Dans un décor unique sont réunis une vieille femme aux portes de la mort et ses trois enfants : sa fille, son plus jeune fils accompagné de son épouse et le fils aîné, invisible aux autres puisqu’il est mort.
Tout le premier acte prend la forme d’un affrontement obscur entre la Mère et les autres, plein d’allusions à un passé caché. À la fin de l’acte, dans un bref second tableau, les enfants constatent la mort de la mère.
À l’acte II, la Mère et le fils aîné, morts tous deux, se retrouvent et s’affrontent à leur tour, tout en observant sans être vus les survivants de la famille qui se déchirent eux aussi.
À l’acte III, tout s’éclaire — en partie. Le fils mort raconte ce qui s’est passé, à commencer par sa propre mort, tandis que les vivants jouent aux cartes. Un vieillard frappe à la porte. Il ressemble étrangement au mari de la Mère, mort lui aussi…

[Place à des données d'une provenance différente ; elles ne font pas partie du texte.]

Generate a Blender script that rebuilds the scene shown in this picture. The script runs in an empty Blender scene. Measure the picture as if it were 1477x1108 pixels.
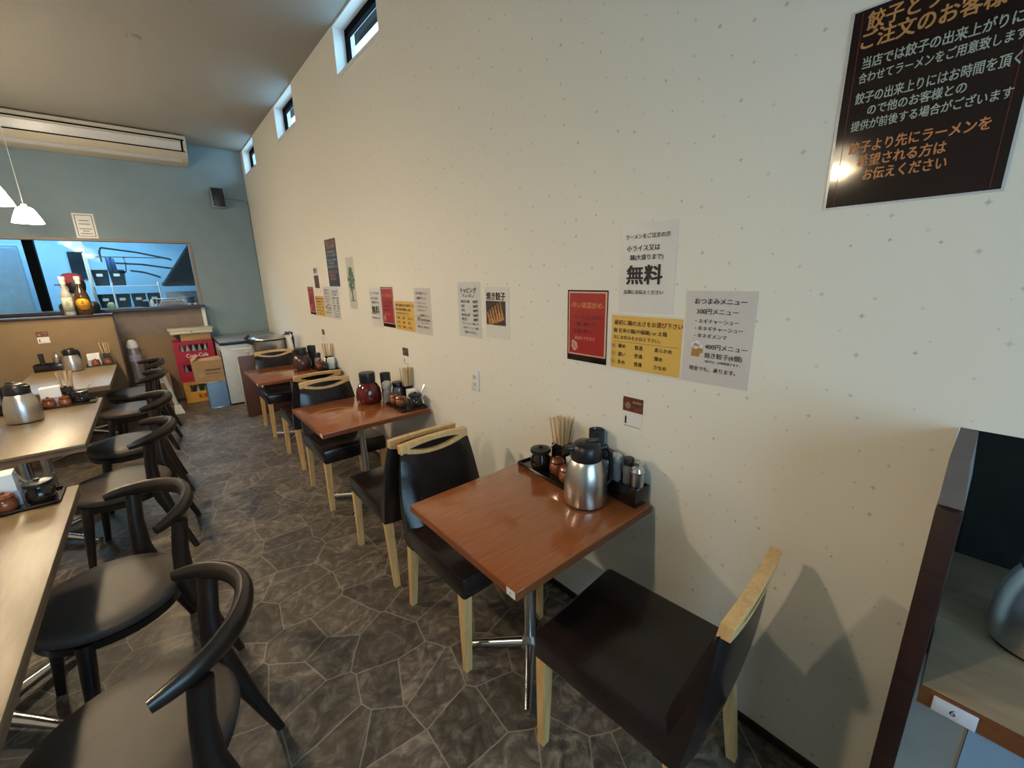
import bpy, bmesh, math, random
from math import sin, cos, pi, radians
from mathutils import Vector, Matrix
random.seed(7)
SC = bpy.context.scene
COL = SC.collection

# ------------------------------------------------------------------ camera, world, light, exposure
cam_d = bpy.data.cameras.new('camera')
cam = bpy.data.objects.new('camera', cam_d)
COL.objects.link(cam)
FPX = 603.73
cam_d.sensor_fit = 'HORIZONTAL'
cam_d.sensor_width = 36.0
cam_d.lens = FPX * 36.0 / 1477.0
cam_d.clip_start = 0.02
cam.matrix_world = (Matrix.Translation((-1.366, 0.0, 1.57)) @ Matrix.Rotation(-0.701635, 4, 'Z')
                    @ Matrix.Rotation(1.320160, 4, 'X') @ Matrix.Rotation(-0.022260, 4, 'Z'))
SC.camera = cam
vs = SC.view_settings
vs.view_transform = 'Standard'
vs.look = 'None'
vs.exposure = 0.4
vs.gamma = 1.0
vs.use_curve_mapping = False

W = bpy.data.worlds.new('daylight')
SC.world = W
W.use_nodes = True
wb = W.node_tree.nodes['Background']
wb.inputs[0].default_value = (0.43, 0.76, 1.0, 1)
wb.inputs[1].default_value = 4.7


def area(name, loc, rot, sx, sy, power=0.0, color=(1, 1, 1), portal=False):
    l = bpy.data.lights.new(name, 'AREA')
    l.shape = 'RECTANGLE'
    l.size, l.size_y = sx, sy
    l.energy = power
    l.color = color
    if portal:
        l.cycles.is_portal = True
    o = bpy.data.objects.new(name, l)
    o.location = loc
    o.rotation_euler = rot
    COL.objects.link(o)
    return o


WINDOWS = [(2.80, 3.56), (4.71, 5.43), (6.60, 7.37)]
area('front_window_daylight', (-1.24, -2.47, 1.6), (radians(90), 0, 0), 2.3, 2.0, 1.0, portal=True)
area('alcove_daylight', (0.3, -1.62, 1.0), (radians(90), 0, 0), 0.5, 1.0, 1.0, portal=True)
area('kitchen_blue_fill', (-2.4, 8.9, 2.72), (0, 0, 0), 2.6, 1.2, 95.0, (0.42, 0.74, 1.0))  # area lamp added under the ceiling in place of the kitchen's blue daylight

LAMPS = [(-2.10, 6.20, 2.165), (-2.10, 4.95, 2.165), (-2.10, 2.95, 2.165), (-2.10, 0.86, 2.165)]
LAMP_W = [15.0, 17.0, 36.0, 27.0]
LAMP_COL = (1.0, 0.80, 0.54)

# ------------------------------------------------------------------ materials


def nodes_of(name):
    m = bpy.data.materials.new(name)
    m.use_nodes = True
    nt = m.node_tree
    return m, nt, nt.nodes, nt.links, nt.nodes['Principled BSDF']


def M(name, col, rough=0.5, metal=0.0, var=0.08, scale=14.0, bump=0.0, spec=0.5, trans=0.0, emit=None, es=0.0, coat=0.0, alpha=1.0, ior=1.45, stretch=(1, 1, 1)):
    m, nt, N, L, b = nodes_of(name)
    tc = N.new('ShaderNodeTexCoord')
    mp = N.new('ShaderNodeMapping')
    mp.inputs['Scale'].default_value = stretch
    L.new(tc.outputs['Object'], mp.inputs[0])
    nz = N.new('ShaderNodeTexNoise')
    nz.inputs['Scale'].default_value = scale
    nz.inputs['Detail'].default_value = 4
    L.new(mp.outputs[0], nz.inputs['Vector'])
    r = N.new('ShaderNodeValToRGB')
    r.color_ramp.elements[0].position = 0.3
    r.color_ramp.elements[1].position = 0.7
    r.color_ramp.elements[0].color = tuple(c * (1 - var) for c in col) + (1,)
    r.color_ramp.elements[1].color = tuple(min(1, c * (1 + var)) for c in col) + (1,)
    L.new(nz.outputs['Fac'], r.inputs[0])
    L.new(r.outputs[0], b.inputs['Base Color'])
    b.inputs['Roughness'].default_value = rough
    b.inputs['Metallic'].default_value = metal
    b.inputs['Specular IOR Level'].default_value = spec
    b.inputs['Transmission Weight'].default_value = trans
    b.inputs['IOR'].default_value = ior
    b.inputs['Coat Weight'].default_value = coat
    b.inputs['Alpha'].default_value = alpha
    if emit:
        b.inputs['Emission Color'].default_value = tuple(emit) + (1,)
        b.inputs['Emission Strength'].default_value = es
    if bump:
        bp = N.new('ShaderNodeBump')
        bp.inputs['Strength'].default_value = bump
        bp.inputs['Distance'].default_value = 0.01
        L.new(nz.outputs['Fac'], bp.inputs['Height'])
        L.new(bp.outputs[0], b.inputs['Normal'])
    return m


def wood(name, c1, c2, stretch, rough=0.4, scale=6.0, coat=0.0):
    m, nt, N, L, b = nodes_of(name)
    tc = N.new('ShaderNodeTexCoord')
    mp = N.new('ShaderNodeMapping')
    mp.inputs['Scale'].default_value = stretch
    L.new(tc.outputs['Object'], mp.inputs[0])
    nz = N.new('ShaderNodeTexNoise')
    nz.inputs['Scale'].default_value = scale
    nz.inputs['Detail'].default_value = 6
    nz.inputs['Roughness'].default_value = 0.6
    nz.inputs['Distortion'].default_value = 0.7
    L.new(mp.outputs[0], nz.inputs['Vector'])
    r = N.new('ShaderNodeValToRGB')
    r.color_ramp.elements[0].position = 0.32
    r.color_ramp.elements[1].position = 0.68
    r.color_ramp.elements[0].color = tuple(c1) + (1,)
    r.color_ramp.elements[1].color = tuple(c2) + (1,)
    L.new(nz.outputs['Fac'], r.inputs[0])
    L.new(r.outputs[0], b.inputs['Base Color'])
    b.inputs['Roughness'].default_value = rough
    b.inputs['Coat Weight'].default_value = coat
    b.inputs['Coat Roughness'].default_value = 0.06
    return m


def mat_wallpaper():
    m, nt, N, L, b = nodes_of('cream wallpaper with small stars')
    tc = N.new('ShaderNodeTexCoord')
    sp = N.new('ShaderNodeSeparateXYZ')
    L.new(tc.outputs['Object'], sp.inputs[0])
    cb = N.new('ShaderNodeCombineXYZ')
    L.new(sp.outputs['Y'], cb.inputs['X'])
    L.new(sp.outputs['Z'], cb.inputs['Y'])
    v = N.new('ShaderNodeTexVoronoi')
    v.voronoi_dimensions = '2D'
    v.distance = 'MINKOWSKI'
    v.inputs['Exponent'].default_value = 0.6
    v.inputs['Scale'].default_value = 11.5
    v.inputs['Randomness'].default_value = 0.85
    L.new(cb.outputs[0], v.inputs['Vector'])
    sc = N.new('ShaderNodeSeparateColor')
    L.new(v.outputs['Color'], sc.inputs[0])
    # star size differs from star to star
    th = N.new('ShaderNodeMapRange')
    th.inputs['To Min'].default_value = 0.04
    th.inputs['To Max'].default_value = 0.16
    L.new(sc.outputs['Red'], th.inputs['Value'])
    mr = N.new('ShaderNodeMapRange')
    mr.inputs['From Min'].default_value = 0.02
    L.new(th.outputs[0], mr.inputs['From Max'])
    mr.inputs['To Min'].default_value = 1.0
    mr.inputs['To Max'].default_value = 0.0
    L.new(v.outputs['Distance'], mr.inputs['Value'])
    st = N.new('ShaderNodeMapRange')
    st.inputs['To Min'].default_value = 0.2
    st.inputs['To Max'].default_value = 0.65
    L.new(sc.outputs['Green'], st.inputs['Value'])
    mu = N.new('ShaderNodeMath')
    mu.operation = 'MULTIPLY'
    L.new(mr.outputs[0], mu.inputs[0])
    L.new(st.outputs[0], mu.inputs[1])
    nz = N.new('ShaderNodeTexNoise')
    nz.inputs['Scale'].default_value = 180
    L.new(tc.outputs['Object'], nz.inputs['Vector'])
    mx = N.new('ShaderNodeMix')
    mx.data_type = 'RGBA'
    mx.inputs['A'].default_value = (0.76, 0.735, 0.665, 1)
    mx.inputs['B'].default_value = (0.16, 0.14, 0.13, 1)
    L.new(mu.outputs[0], mx.inputs['Factor'])
    L.new(mx.outputs['Result'], b.inputs['Base Color'])
    b.inputs['Roughness'].default_value = 0.75
    b.inputs['Specular IOR Level'].default_value = 0.25
    bp = N.new('ShaderNodeBump')
    bp.inputs['Strength'].default_value = 0.08
    bp.inputs['Distance'].default_value = 0.003
    L.new(nz.outputs['Fac'], bp.inputs['Height'])
    L.new(bp.outputs[0], b.inputs['Normal'])
    return m


def mat_floor():
    m, nt, N, L, b = nodes_of('flagstone vinyl floor')
    tc = N.new('ShaderNodeTexCoord')
    nd = N.new('ShaderNodeTexNoise')
    nd.inputs['Scale'].default_value = 3.5
    nd.inputs['Detail'].default_value = 2
    L.new(tc.outputs['Object'], nd.inputs['Vector'])
    va = N.new('ShaderNodeMix')
    va.data_type = 'RGBA'
    va.blend_type = 'LINEAR_LIGHT'
    va.inputs['Factor'].default_value = 0.012
    L.new(tc.outputs['Object'], va.inputs['A'])
    L.new(nd.outputs['Color'], va.inputs['B'])
    vo = N.new('ShaderNodeTexVoronoi')
    vo.voronoi_dimensions = '2D'
    vo.inputs['Scale'].default_value = 4.6
    ve = N.new('ShaderNodeTexVoronoi')
    ve.voronoi_dimensions = '2D'
    ve.feature = 'DISTANCE_TO_EDGE'
    ve.inputs['Scale'].default_value = 4.6
    for x in (vo, ve):
        L.new(va.outputs['Result'], x.inputs['Vector'])
    nz = N.new('ShaderNodeTexNoise')
    nz.inputs['Scale'].default_value = 11
    nz.inputs['Detail'].default_value = 9
    nz.inputs['Roughness'].default_value = 0.68
    nz.inputs['Distortion'].default_value = 1.6
    # every stone shows a piece of another rock: shift the noise by the cell colour
    sh = N.new('ShaderNodeVectorMath')
    sh.operation = 'MULTIPLY_ADD'
    sh.inputs[1].default_value = (9, 9, 9)
    L.new(vo.outputs['Color'], sh.inputs[0])
    L.new(tc.outputs['Object'], sh.inputs[2])
    L.new(sh.outputs[0], nz.inputs['Vector'])
    r = N.new('ShaderNodeValToRGB')
    e = r.color_ramp.elements
    e[0].position = 0.30
    e[0].color = (0.022, 0.016, 0.013, 1)
    e[1].position = 0.72
    e[1].color = (0.24, 0.20, 0.16, 1)
    k = e.new(0.5)
    k.color = (0.084, 0.067, 0.054, 1)
    L.new(nz.outputs['Fac'], r.inputs[0])
    sc = N.new('ShaderNodeSeparateColor')
    L.new(vo.outputs['Color'], sc.inputs[0])
    mr = N.new('ShaderNodeMapRange')
    mr.inputs['To Min'].default_value = 0.72
    mr.inputs['To Max'].default_value = 1.35
    L.new(sc.outputs['Blue'], mr.inputs['Value'])
    hs = N.new('ShaderNodeHueSaturation')
    L.new(r.outputs[0], hs.inputs['Color'])
    L.new(mr.outputs[0], hs.inputs['Value'])
    ed = N.new('ShaderNodeMapRange')
    ed.inputs['From Min'].default_value = 0.006
    ed.inputs['From Max'].default_value = 0.017
    ed.inputs['To Min'].default_value = 0.62
    ed.inputs['To Max'].default_value = 0.0
    L.new(ve.outputs['Distance'], ed.inputs['Value'])
    mx = N.new('ShaderNodeMix')
    mx.data_type = 'RGBA'
    mx.inputs['B'].default_value = (0.33, 0.285, 0.235, 1)
    L.new(ed.outputs[0], mx.inputs['Factor'])
    L.new(hs.outputs[0], mx.inputs['A'])
    L.new(mx.outputs['Result'], b.inputs['Base Color'])
    b.inputs['Roughness'].default_value = 0.5
    bp = N.new('ShaderNodeBump')
    bp.inputs['Strength'].default_value = 0.15
    bp.inputs['Distance'].default_value = 0.004
    L.new(nz.outputs['Fac'], bp.inputs['Height'])
    L.new(bp.outputs[0], b.inputs['Normal'])
    return m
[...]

Tout le théâtre de Laïna est une variation sur le thème de la solitude et de la mort. Il n’y a pas d’amour dans cette pièce. Chacun de nous est seul, irrémédiablement — en même temps qu’enfermé, de façon contradictoire, dans cette prison étouffante qu’est la famille. L’enfer, c’est l’absence des autres et les autres en même temps.

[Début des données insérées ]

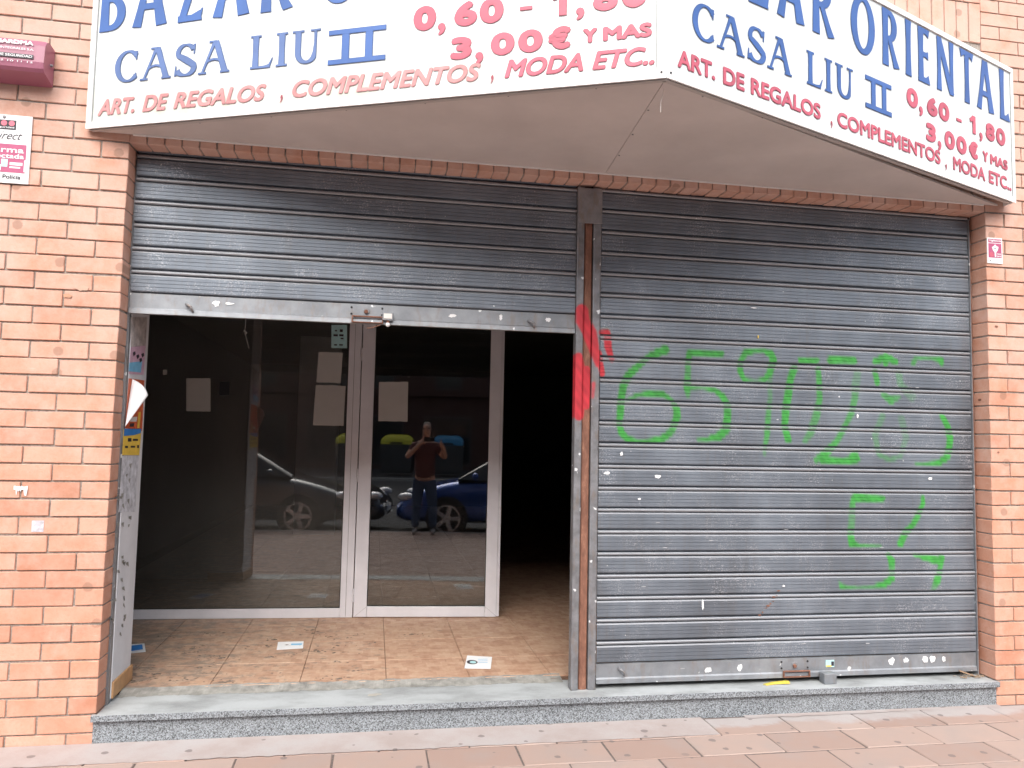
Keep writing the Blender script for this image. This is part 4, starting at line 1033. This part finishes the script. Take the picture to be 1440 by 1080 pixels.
# ================================================================== door closer / lamp parts and litter
lk = thing('door_chain', (1.36, .11, 2.19), 'small pale lock body and knob hanging below the left shutter rail', 'lock')
box('lock_body', 1.345, 1.405, .085, .107, 2.205, 2.250, MT['rail'], lk, .003, 2)
box('lock_face', 1.352, 1.398, .081, .0845, 2.214, 2.243, MT['paper'], lk, .002)
b = bmesh.new(); bmesh.ops.create_uvsphere(b, u_segments=14, v_segments=8, radius=.013, matrix=Matrix.Translation((1.376, .098, 2.183))); bmob('knob', b, MT['white'], lk, True)
b = bmesh.new(); cyl(b, (1.376, .098, 2.190), (1.376, .098, 2.206), .009, n=12); bmob('neck', b, MT['rust'], lk)
b = bmesh.new()
pts = [(1.335, .10, 2.178), (1.31, .10, 2.170), (1.285, .10, 2.160), (1.262, .10, 2.158)]
for p0, p1 in zip(pts, pts[1:]): cyl(b, p0, p1, .003, n=6)
bmob('wire', b, MT['rust'], lk)
fo = thing('padlock_box', (4.04, .07, ZS), 'grey square steel lock block standing on the step at the closed shutter', 'lock')
box('block', 4.005, 4.085, .045, .104, ZS+.001, ZS+.062, MT['rail'], fo, .003)
yr = thing('yellow_ribbon', (3.72, .06, ZS), 'crumpled yellow ribbon lying on the step by the shutter lock', 'ribbon')
q = [at(1076, 964, 'z', ZS), at(1088, 962, 'z', ZS), at(1098, 958, 'z', ZS), at(1101, 957, 'z', ZS)]
V = []
for k, p_ in enumerate(q): V += [(p_[0], min(p_[1], .09)-.008-.006*k, ZS+.002+.002*k), (p_[0]+.006, min(p_[1], .09)+.004, ZS+.004+.004*k)]
o = mob('strip', V, [(0, 2, 3, 1), (2, 4, 5, 3), (4, 6, 7, 5)], MT['yellow'], yr); md = o.modifiers.new('t', 'SOLIDIFY'); md.thickness = .0008
V = [(v[0]-.01, v[1]+.012, v[2]+.001) for v in V]; o = mob('strip', V, [(0, 2, 3, 1), (2, 4, 5, 3), (4, 6, 7, 5)], plain('dark_yellow', (.42, .36, .06), .6), yr); md = o.modifiers.new('t', 'SOLIDIFY'); md.thickness = .0008
ds = thing('leaf_litter', (5.03, .09, ZS), 'dry brown twigs and dust heaped in the right corner of the step', 'debris')
b = bmesh.new(); r = random.Random(4)
for k in range(34):
    x, y = 5.02+r.gauss(0, .045), .075+r.gauss(0, .018); y = min(max(y, .02), .10); x = min(x, 5.10); a = r.uniform(0, 3.1); L = r.uniform(.01, .05)
    cyl(b, (x, y, ZS+.004+r.uniform(0, .012)), (min(x+math.cos(a)*L, 5.11), min(y+math.sin(a)*L*.5, .103), ZS+.004+r.uniform(0, .012)), r.uniform(.001, .003), n=5)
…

Seul élément positif : l’énergie morale déployée par la Mère, malgré son corps qui l’abandonne. Elle restera vivante jusque dans la mort, alors que ses enfants vivants ont plutôt l’allure de zombies. Cette rencontre entre vivants et morts n’est pas seulement une trouvaille saisissante sur le plan dramatique : elle exprime l’âme profonde d’un pays où les morts sont plus vivants qu’ailleurs.
La pièce est passionnante également par l’audace, la radicalité de sa construction. Au théâtre, d’habitude, l’art consiste à exposer brièvement et complètement toutes les informations permettant au spectateur de s’y retrouver. Ici, au contraire, on est plongé d’abord — comme si souvent dans la vie — en plein brouillard, dans une situation où tout nous échappe : le premier acte est une forêt ténébreuse, éclairée de loin en loin par de vagues lueurs, où nous errons tandis que les personnages se lancent des répliques au-dessus de nos têtes, souvent sans s’écouter, chacun plus ou moins seul dans sa nuit. C’est peu à peu que l’histoire passée va se dessiner, que le puzzle va prendre forme — et encore, jamais complètement.
La violence dans Affaire de famille n’est certes pas physique, mais morale, avec des allusions répétées — dont une très explicite — aux Atrides et une vision du monde très noire, très cruelle : à en croire l’un des personnages, la beauté elle-même est un piège, un poison.
Il faut saluer le courage de l’auteure, dont la pièce, résumée ainsi, a de quoi désorienter son spectateur/lecteur et le désespérer. Si Affaire de famille nous accroche et nous retient, c’est que ce texte si sombre est sans cesse illuminé d’éclairs de violence verbale, d’échanges pleins d’étincelles, des éclats d’une ironie cinglante, et que le jeu dans son ensemble est orchestré de main de maître : nous sommes secrètement, habilement guidés sans le savoir, et ce qui peut d’abord sembler incohérent s’avère d’une profonde cohérence.
Cette pièce vertigineuse m’a d’abord un peu désorienté, je l’avoue, avant de me séduire. Un texte de théâtre un peu ardu gagne en principe à être lu d’abord ; ici, c’est le contraire : la vitesse de la représentation nous emporte sans nous laisser le temps de nous poser trop de questions.
Laïna, auteure de premier plan à mon avis, mérite de passer les frontières ; connue dans son pays, elle devrait l’être encore davantage, et l’exemple de Dimitriàdis montre bien combien une reconnaissance venue de l’étranger peut aider un auteur à devenir enfin prophète en son pays.